Gündem Bu ölümü kendime yakıştıramıyorum!

Bu ölümü kendime yakıştıramıyorum!

21.01.2014 - 02:30 | Son Güncellenme:

Röportaj için yola koyulduk. İki araç yolumuzu kesti. Araçlardan indik. Maskeli 8 adam etrafımızı sardı. Gözlerimizi bağlayıp soğuk bir yere götürdüler bizi. İlk gün sorgusu hayatımın en zor günlerinden biriydi. Onları gazeteci olduğuma inandıramıyordum

Bu ölümü kendime yakıştıramıyorum

Aç değildim. Ama İdlib’e bağlı Salkin kasabasının ara sokaklarında aradığımız yiyeceği bulunca yemek yiyecek olmamama rağmen en çok ben sevindim. Röportajı yapacağımız eve doğru yola koyulmuştuk. Kendimi sakinleştirmeye, tedirginliğin yersiz olduğunu düşünmeye başlamıştım.
Salkin, 1960’ların Anadolu kasabalarını andırıyordu. Savaşın da etkisiyle kasaba yokluk ve sefalete adeta esir olmuştu. İnsanların alışverişi en asgari düzeye düşmüştü. Yiyecek ve kışlık kıyafet gibi acil alışverişler dışında kimse evinden dışarı adım atmıyordu. Kasabanın artık dışına çıkmıştık. Bir minibüs önümüze kırınca bir refleksle yerimden fırlayıp, “Dikkat, bu adam kör galiba!” dedim. Meğer bir araç arkadan bizi sıkıştırmış. Direksiyondaki Heysem Topalca bizim aracı yolun kenarına park etti. Diğer iki araçtan inen, siyah kıyafetli, maskeli 8 silahlı adam bir anda etrafımızı sardı. İçlerinden biri beni araçtan indirip başıma önce kar maskesi geçirdi, ardından göz bağıyla gözlerimi bağlarken ellerimi de arkadan kelepçeledi. Karga tulumba araçlardan birinin koltuğuna bindirip kendileri de yanıma oturdular.

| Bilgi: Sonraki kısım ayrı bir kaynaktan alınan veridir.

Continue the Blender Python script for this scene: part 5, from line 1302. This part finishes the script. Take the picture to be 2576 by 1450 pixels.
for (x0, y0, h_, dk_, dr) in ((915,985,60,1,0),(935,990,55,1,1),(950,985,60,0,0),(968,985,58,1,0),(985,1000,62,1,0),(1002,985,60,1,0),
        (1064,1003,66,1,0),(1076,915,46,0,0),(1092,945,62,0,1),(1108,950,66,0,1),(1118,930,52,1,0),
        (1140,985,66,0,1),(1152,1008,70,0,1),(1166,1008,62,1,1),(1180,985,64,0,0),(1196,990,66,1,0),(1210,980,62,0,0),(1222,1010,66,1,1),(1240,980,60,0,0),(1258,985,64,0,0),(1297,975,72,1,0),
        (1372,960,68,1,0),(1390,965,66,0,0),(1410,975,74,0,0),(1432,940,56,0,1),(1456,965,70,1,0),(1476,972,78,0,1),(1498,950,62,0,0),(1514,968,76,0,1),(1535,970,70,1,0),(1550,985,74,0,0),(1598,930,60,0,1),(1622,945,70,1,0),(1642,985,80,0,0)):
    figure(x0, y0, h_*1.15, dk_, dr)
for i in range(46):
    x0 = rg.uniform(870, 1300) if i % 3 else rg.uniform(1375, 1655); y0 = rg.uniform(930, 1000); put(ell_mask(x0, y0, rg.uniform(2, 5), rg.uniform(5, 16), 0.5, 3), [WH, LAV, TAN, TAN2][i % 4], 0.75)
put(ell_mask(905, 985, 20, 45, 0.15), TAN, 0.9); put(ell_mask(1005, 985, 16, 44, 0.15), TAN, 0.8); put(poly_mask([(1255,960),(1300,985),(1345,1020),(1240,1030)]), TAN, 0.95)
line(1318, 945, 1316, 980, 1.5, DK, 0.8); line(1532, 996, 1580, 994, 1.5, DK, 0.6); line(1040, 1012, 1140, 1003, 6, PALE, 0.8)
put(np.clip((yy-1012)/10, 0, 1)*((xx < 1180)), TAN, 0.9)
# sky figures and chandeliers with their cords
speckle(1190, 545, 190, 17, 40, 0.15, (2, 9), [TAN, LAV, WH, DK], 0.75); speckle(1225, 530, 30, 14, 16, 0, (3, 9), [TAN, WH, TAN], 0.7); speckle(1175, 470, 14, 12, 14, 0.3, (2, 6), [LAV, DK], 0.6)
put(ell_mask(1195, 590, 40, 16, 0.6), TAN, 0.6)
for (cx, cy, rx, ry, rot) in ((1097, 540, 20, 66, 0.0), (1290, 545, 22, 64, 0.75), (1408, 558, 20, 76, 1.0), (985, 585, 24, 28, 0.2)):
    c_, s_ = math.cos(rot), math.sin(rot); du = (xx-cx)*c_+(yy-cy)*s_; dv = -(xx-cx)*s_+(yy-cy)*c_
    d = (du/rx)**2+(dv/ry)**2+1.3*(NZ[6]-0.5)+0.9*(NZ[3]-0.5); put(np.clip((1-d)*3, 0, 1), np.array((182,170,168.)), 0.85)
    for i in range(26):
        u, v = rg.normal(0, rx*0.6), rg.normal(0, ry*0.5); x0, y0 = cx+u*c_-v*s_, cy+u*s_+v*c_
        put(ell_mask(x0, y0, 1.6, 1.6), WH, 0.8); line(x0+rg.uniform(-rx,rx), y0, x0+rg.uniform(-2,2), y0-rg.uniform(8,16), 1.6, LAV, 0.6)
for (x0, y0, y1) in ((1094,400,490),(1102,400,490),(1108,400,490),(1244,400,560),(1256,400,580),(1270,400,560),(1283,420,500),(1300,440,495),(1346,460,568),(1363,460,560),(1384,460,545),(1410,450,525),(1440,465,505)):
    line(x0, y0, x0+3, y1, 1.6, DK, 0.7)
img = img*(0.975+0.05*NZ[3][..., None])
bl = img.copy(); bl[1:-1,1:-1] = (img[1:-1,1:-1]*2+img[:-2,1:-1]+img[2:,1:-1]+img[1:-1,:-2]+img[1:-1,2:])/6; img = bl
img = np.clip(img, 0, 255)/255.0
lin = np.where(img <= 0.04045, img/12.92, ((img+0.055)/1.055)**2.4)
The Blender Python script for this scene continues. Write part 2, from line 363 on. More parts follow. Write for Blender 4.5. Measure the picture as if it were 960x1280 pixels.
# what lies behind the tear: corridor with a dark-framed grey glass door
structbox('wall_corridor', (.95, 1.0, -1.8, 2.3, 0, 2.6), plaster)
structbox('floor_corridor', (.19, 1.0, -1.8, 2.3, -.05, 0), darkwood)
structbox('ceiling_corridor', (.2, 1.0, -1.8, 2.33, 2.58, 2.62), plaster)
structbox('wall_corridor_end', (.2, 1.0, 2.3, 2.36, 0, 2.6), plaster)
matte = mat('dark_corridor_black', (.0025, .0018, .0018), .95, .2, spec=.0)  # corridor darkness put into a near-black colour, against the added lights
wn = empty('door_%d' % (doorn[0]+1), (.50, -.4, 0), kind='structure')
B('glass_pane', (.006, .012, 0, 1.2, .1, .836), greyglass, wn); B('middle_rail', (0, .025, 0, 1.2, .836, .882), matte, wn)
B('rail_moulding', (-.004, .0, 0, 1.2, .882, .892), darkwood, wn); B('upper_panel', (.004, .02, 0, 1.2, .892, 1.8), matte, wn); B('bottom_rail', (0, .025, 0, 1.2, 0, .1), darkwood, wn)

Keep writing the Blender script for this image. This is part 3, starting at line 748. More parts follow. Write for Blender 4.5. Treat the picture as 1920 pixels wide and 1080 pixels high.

‘Dua edelim El Kaide olmasın’
20-25 dakikalık bir yol gittikten sonra demir kapılı soğuk bir yere koydular beni. Bir süre sonra yanımda birinin daha olduğunu anladım. Duvara sıkıştırarak göz bağımı kaydırdığımda yanımdaki kişinin Heysem Topalca olduğunu gördüm. “Kim bunlar?” diye sorduğumda, “Bilmiyorum ama sus, konuşmak yasak. Ama dua edelim El Kaide ya da Şebbiha olmasın” dedi. Bu arada ‘Abi’ bir hitap şekli. Heysem Topalca benden büyük olduğu halde tutuklu bulunduğumuz süre içinde hitap şekli hep bu şekilde oldu. Ertesi güne kadar kimse bir şey sormadı bize. Yiyecek ve su veriyorlar, namaz saatlerinde ise abdeste götürüyorlardı.

İlk soru: Müslüman mısın?
Ertesi gün beni oradan çıkarıp yakında bir başka yere götürüp sorguya başladılar. İlk soru, “Müslüman mısın?” oldu. “Evet” diye karşılık verince “Fatiha’yı oku” dediler. Ben okuyunca bu kez başka bir talepleri oldu: “Bize öyle bir isim ver ki kendini kurtarabilesin!” Bunun ne demek olduğunu anlamıştım, casuslukla suçlayacaklardı ama ben anlamamış gibi davranıp “Ne ismi vereyim?” diye sordum.
Sorgu bu şekilde 2 saat sürdü. Sorguyu yapan kişi Türk’tü ve Türkçe konuşuyordu. Arkadan kelepçeli olan ellerimi bir ara çözdürdü. Önünde diz çökmüş vaziyette duruyordum. Zaman zaman karşımda oturuyor, zaman zaman da bulunduğumuz yerde dolaşıyordu. İlk gün sorgusu hayatımın en zor günlerinden biriydi. Ne yapsam gazeteci olduğuma inandıramıyordum. “Casus olmayan savaş bölgesine gelme cesareti gösteremezmiş.” Bu şartlar altında fazla yaşayamayacağımı düşünürken eski yerime götürdüler. Defalarca çeşitli şekillerde sorguladılar. Bazen, “Sohbet ediyoruz, bu sorumuz bağlayıcı değil istediğin yanıtı ver” dedikleri de oldu ancak o ‘sohbet’lerden sonra bile sorumlu tutuldum.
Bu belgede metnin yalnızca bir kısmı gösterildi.